Find each line with "Write" and copy it.

■ Provided data
....................
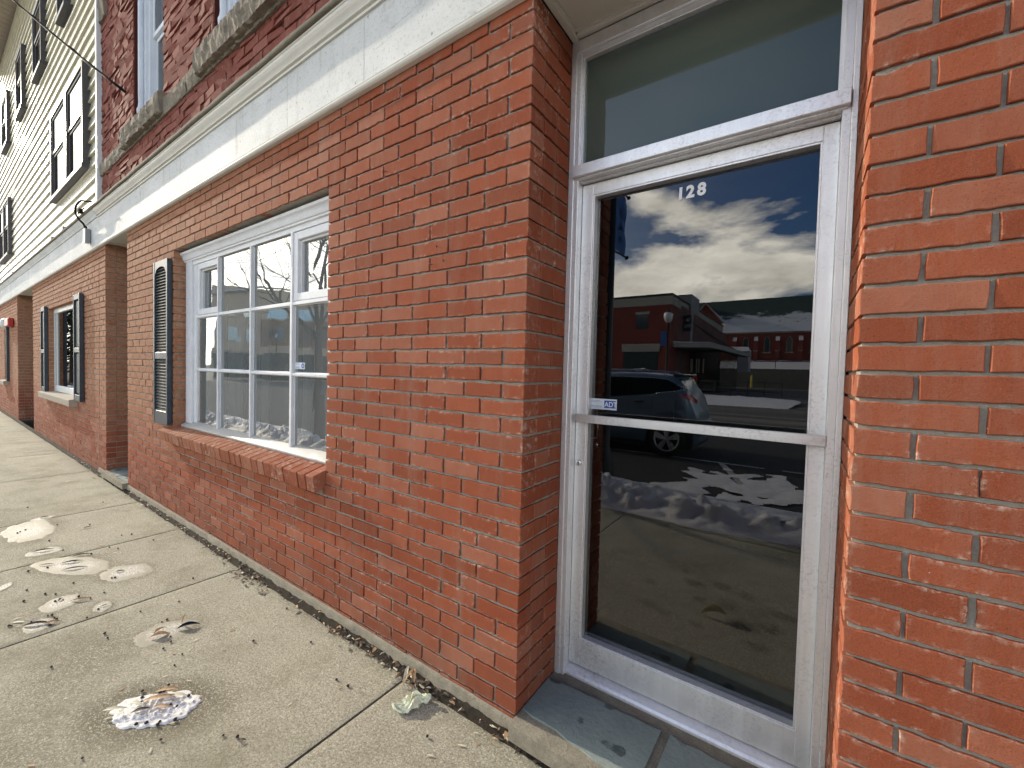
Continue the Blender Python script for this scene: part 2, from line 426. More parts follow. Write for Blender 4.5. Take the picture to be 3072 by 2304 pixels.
....................
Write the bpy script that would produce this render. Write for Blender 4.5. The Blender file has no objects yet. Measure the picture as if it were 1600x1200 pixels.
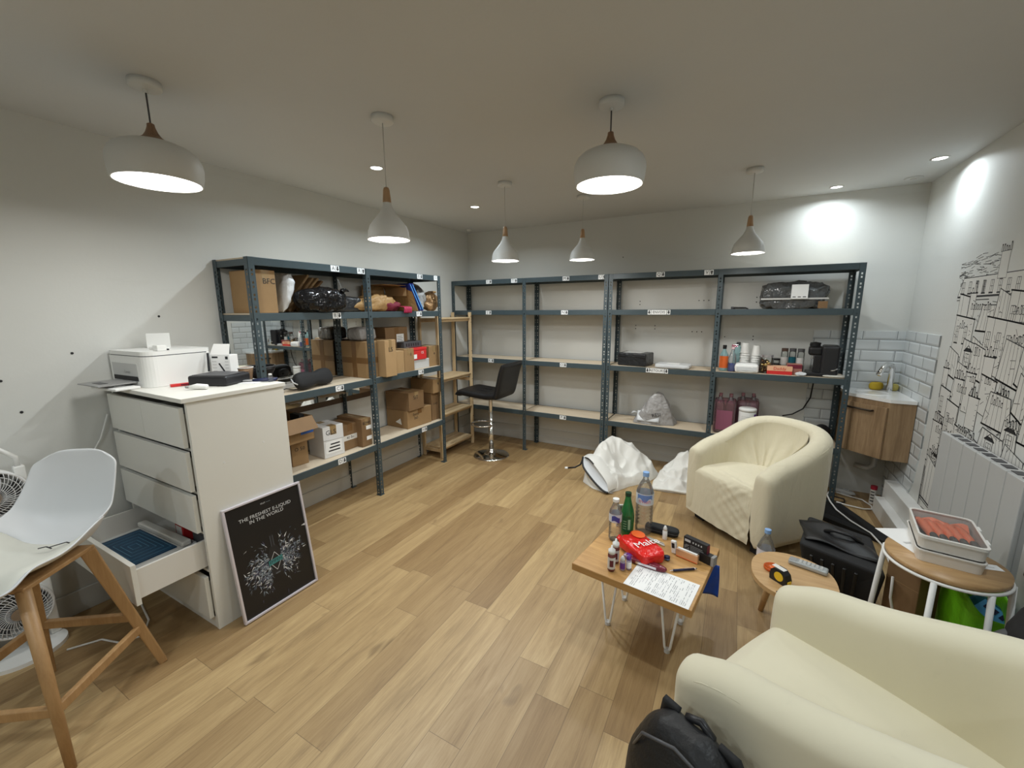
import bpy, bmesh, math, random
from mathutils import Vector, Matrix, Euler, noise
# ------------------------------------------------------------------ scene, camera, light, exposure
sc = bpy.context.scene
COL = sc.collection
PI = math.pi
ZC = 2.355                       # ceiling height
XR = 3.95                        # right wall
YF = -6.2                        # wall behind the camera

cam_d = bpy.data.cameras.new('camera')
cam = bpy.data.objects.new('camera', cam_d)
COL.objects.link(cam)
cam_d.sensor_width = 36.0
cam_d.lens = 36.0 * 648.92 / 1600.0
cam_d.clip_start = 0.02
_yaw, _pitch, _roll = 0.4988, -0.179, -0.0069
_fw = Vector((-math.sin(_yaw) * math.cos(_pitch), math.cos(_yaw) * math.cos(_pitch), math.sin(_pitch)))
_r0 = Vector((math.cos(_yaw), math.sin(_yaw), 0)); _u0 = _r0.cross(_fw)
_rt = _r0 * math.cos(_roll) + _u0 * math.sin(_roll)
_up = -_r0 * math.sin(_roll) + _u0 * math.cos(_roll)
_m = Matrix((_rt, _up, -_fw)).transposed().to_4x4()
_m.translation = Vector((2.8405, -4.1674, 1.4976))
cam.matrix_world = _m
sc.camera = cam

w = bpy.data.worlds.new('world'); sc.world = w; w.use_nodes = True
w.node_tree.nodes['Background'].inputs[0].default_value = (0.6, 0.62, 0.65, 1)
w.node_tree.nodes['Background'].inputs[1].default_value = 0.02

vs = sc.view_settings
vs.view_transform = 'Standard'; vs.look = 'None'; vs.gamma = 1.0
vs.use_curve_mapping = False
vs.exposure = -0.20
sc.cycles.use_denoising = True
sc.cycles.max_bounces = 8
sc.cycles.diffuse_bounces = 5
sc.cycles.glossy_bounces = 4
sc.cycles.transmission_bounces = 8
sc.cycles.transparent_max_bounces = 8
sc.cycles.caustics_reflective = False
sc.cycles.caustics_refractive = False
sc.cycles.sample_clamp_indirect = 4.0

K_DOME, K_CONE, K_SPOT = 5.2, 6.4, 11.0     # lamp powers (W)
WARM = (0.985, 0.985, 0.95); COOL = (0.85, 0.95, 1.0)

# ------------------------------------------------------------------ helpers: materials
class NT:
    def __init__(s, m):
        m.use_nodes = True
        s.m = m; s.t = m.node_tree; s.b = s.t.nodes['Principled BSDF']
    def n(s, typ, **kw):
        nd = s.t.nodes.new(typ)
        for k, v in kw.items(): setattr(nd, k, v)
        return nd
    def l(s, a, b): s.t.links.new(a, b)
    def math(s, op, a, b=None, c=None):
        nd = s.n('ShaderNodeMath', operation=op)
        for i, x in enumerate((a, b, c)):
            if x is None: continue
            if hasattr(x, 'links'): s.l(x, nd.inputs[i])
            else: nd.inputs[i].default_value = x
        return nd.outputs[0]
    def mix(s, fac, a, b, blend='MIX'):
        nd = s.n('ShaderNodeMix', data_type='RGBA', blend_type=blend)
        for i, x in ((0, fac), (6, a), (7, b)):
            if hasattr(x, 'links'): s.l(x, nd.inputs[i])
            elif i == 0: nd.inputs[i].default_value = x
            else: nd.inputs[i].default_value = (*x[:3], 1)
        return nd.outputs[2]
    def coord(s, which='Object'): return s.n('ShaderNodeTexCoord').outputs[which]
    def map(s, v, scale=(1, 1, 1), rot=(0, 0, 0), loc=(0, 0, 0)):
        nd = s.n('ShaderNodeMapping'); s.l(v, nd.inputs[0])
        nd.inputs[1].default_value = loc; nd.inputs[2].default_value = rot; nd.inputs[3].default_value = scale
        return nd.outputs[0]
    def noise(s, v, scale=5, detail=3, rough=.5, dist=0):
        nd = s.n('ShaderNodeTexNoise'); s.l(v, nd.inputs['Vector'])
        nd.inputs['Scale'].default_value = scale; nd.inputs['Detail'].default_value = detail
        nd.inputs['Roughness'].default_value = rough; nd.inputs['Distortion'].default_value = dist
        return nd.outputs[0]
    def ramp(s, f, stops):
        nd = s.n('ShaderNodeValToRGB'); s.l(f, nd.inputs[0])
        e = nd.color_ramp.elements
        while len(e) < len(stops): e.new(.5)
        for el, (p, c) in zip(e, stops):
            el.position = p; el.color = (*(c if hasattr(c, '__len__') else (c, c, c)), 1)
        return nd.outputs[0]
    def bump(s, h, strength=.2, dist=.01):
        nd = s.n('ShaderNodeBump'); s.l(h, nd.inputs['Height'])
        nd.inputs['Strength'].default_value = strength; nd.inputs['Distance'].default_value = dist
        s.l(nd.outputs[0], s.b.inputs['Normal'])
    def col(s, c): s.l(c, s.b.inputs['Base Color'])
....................
■ Expected answer
Continue the Blender Python script for this scene: part 2, from line 426. More parts follow. Write for Blender 4.5. Take the picture to be 3072 by 2304 pixels.
Write the bpy script that would produce this render. Write for Blender 4.5. The Blender file has no objects yet. Measure the picture as if it were 1600x1200 pixels.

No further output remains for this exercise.